begin Records shown
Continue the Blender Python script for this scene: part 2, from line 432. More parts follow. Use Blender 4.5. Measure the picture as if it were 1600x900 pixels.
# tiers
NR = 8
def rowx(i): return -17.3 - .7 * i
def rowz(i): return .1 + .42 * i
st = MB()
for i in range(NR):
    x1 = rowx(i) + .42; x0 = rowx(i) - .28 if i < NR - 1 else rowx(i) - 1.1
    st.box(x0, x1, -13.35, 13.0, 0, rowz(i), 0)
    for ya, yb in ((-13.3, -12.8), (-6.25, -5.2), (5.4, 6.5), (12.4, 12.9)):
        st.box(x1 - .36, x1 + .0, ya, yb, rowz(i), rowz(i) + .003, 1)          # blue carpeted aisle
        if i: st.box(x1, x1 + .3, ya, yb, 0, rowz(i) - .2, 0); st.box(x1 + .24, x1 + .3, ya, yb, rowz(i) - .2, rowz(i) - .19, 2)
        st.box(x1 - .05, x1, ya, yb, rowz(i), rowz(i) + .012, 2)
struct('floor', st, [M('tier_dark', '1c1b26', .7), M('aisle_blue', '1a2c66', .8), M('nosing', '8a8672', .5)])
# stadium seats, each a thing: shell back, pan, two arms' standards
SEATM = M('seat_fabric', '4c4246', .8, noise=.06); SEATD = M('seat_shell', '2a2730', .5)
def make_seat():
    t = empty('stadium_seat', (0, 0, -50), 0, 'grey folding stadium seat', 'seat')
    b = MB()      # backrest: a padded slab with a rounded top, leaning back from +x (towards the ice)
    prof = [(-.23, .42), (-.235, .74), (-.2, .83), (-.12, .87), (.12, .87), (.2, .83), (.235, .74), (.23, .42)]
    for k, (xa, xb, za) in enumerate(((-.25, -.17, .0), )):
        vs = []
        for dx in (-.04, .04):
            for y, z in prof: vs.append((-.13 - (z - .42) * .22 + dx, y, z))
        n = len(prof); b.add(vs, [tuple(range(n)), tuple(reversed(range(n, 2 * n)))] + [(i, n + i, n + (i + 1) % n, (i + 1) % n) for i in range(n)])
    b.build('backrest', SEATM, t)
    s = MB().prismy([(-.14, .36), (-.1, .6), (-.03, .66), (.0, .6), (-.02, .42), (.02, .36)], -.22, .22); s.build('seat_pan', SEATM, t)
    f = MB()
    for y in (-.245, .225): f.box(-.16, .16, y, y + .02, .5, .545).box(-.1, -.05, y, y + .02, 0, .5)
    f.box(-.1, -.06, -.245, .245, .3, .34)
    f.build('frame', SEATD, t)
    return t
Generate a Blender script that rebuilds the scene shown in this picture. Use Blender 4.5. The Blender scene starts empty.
end Records shown
* _Goal of the exercise_
Transcribe every line of the data, exactly as it stands.

* _Full solution_
Continue the Blender Python script for this scene: part 2, from line 432. More parts follow. Use Blender 4.5. Measure the picture as if it were 1600x900 pixels.
# tiers
NR = 8
def rowx(i): return -17.3 - .7 * i
def rowz(i): return .1 + .42 * i
st = MB()
for i in range(NR):
    x1 = rowx(i) + .42; x0 = rowx(i) - .28 if i < NR - 1 else rowx(i) - 1.1
    st.box(x0, x1, -13.35, 13.0, 0, rowz(i), 0)
    for ya, yb in ((-13.3, -12.8), (-6.25, -5.2), (5.4, 6.5), (12.4, 12.9)):
        st.box(x1 - .36, x1 + .0, ya, yb, rowz(i), rowz(i) + .003, 1)          # blue carpeted aisle
        if i: st.box(x1, x1 + .3, ya, yb, 0, rowz(i) - .2, 0); st.box(x1 + .24, x1 + .3, ya, yb, rowz(i) - .2, rowz(i) - .19, 2)
        st.box(x1 - .05, x1, ya, yb, rowz(i), rowz(i) + .012, 2)
struct('floor', st, [M('tier_dark', '1c1b26', .7), M('aisle_blue', '1a2c66', .8), M('nosing', '8a8672', .5)])
# stadium seats, each a thing: shell back, pan, two arms' standards
SEATM = M('seat_fabric', '4c4246', .8, noise=.06); SEATD = M('seat_shell', '2a2730', .5)
def make_seat():
    t = empty('stadium_seat', (0, 0, -50), 0, 'grey folding stadium seat', 'seat')
    b = MB()      # backrest: a padded slab with a rounded top, leaning back from +x (towards the ice)
    prof = [(-.23, .42), (-.235, .74), (-.2, .83), (-.12, .87), (.12, .87), (.2, .83), (.235, .74), (.23, .42)]
    for k, (xa, xb, za) in enumerate(((-.25, -.17, .0), )):
        vs = []
        for dx in (-.04, .04):
            for y, z in prof: vs.append((-.13 - (z - .42) * .22 + dx, y, z))
        n = len(prof); b.add(vs, [tuple(range(n)), tuple(reversed(range(n, 2 * n)))] + [(i, n + i, n + (i + 1) % n, (i + 1) % n) for i in range(n)])
    b.build('backrest', SEATM, t)
    s = MB().prismy([(-.14, .36), (-.1, .6), (-.03, .66), (.0, .6), (-.02, .42), (.02, .36)], -.22, .22); s.build('seat_pan', SEATM, t)
    f = MB()
    for y in (-.245, .225): f.box(-.16, .16, y, y + .02, .5, .545).box(-.1, -.05, y, y + .02, 0, .5)
    f.box(-.1, -.06, -.245, .245, .3, .34)
    f.build('frame', SEATD, t)
    return t
Generate a Blender script that rebuilds the scene shown in this picture. Use Blender 4.5. The Blender scene starts empty.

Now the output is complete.